Swój najlepszy występ w karierze zanotował w ostatnim meczu Przemysław Konieczny. Młody zawodnik nie krył zadowolenia – Jestem bardzo zadowolony z tego startu. Wszystko wyszło mi bardzo dobrze. Jedynie trochę przespałem ten ostatni bieg, ale nie zmienia to faktu, że jestem bardzo zadowolony z występu – rozpoczął.
Według naszego juniora kluczem do lepszej jazdy jest duża ilość startów – Wydaje mi się, że im więcej mam meczów, im więcej biegów przejechanych na swoim koncie tym więcej nabieram cennego doświadczenia. Jest więcej luzu, nie mam takiego stresu jak na początku sezonu. To chyba jest ten klucz do sukcesu – wyjaśnił.
Przemek od pewnego czasu wygrywa rywalizację z Dawidem Rempałą i ma nadzieję, że jazda będzie jeszcze lepsza – Kiedy w zawodach młodzieżowych idzie dobrze, to na treningach też mogę pokazać więcej. A tam już trener Paweł Baran z Panem Tomkiem decydują o składzie. Na razie wychodzi mi to chyba lepiej niż Dawidowi i jeżdżę częściej. Cieszę się, że tak jest i mam nadzieję, że będzie jeszcze lepiej – dodał.

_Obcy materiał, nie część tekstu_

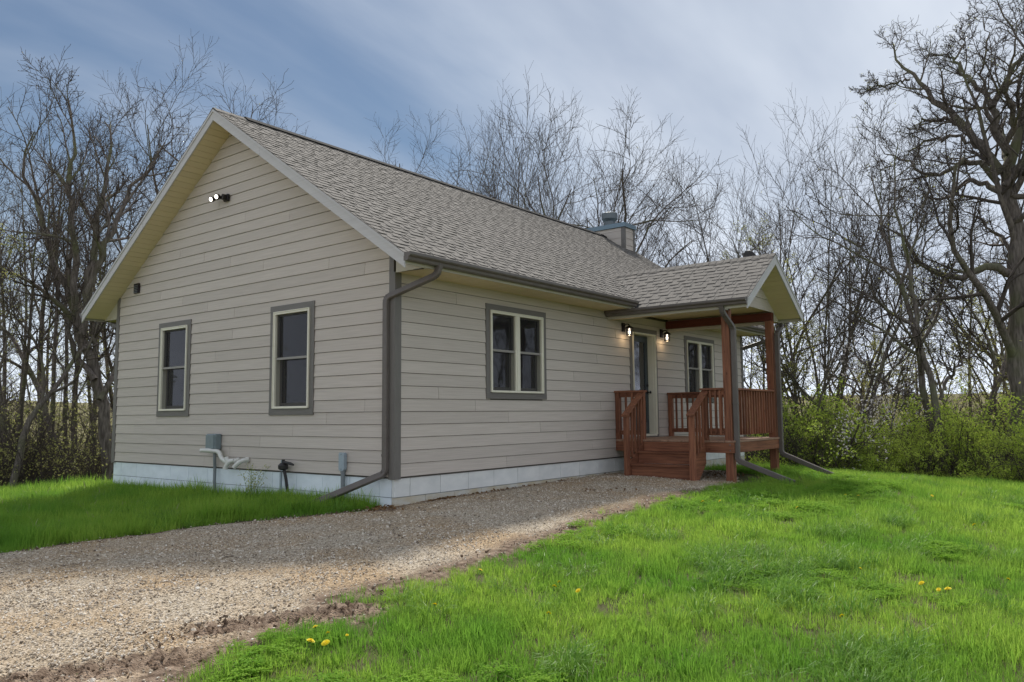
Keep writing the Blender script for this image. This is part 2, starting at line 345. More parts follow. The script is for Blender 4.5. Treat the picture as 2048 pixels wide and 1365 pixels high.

Nasz zawodnik pokreślił także, że ważną dla niego rolę odgrywa jego brat, Kacper – Bardzo dziękuję z tego miejsca Kacprowi. Sporo mi pomaga. Nie tylko przy motocyklach, ale udziela również cennych wskazówek, dlatego bardzo mu dziękuję – powiedział Przemek.
Jeśli chodzi o rywala w play-off to Przemek chętnie pojechałby do… Rybnika – Powiem szczerze, że bardzo dobrze jeździło mi się w Rybniku i myślę, że z tych wszystkich możliwych torów to tam chciałbym jeszcze raz pojechać – zakończył Przemysław Konieczny.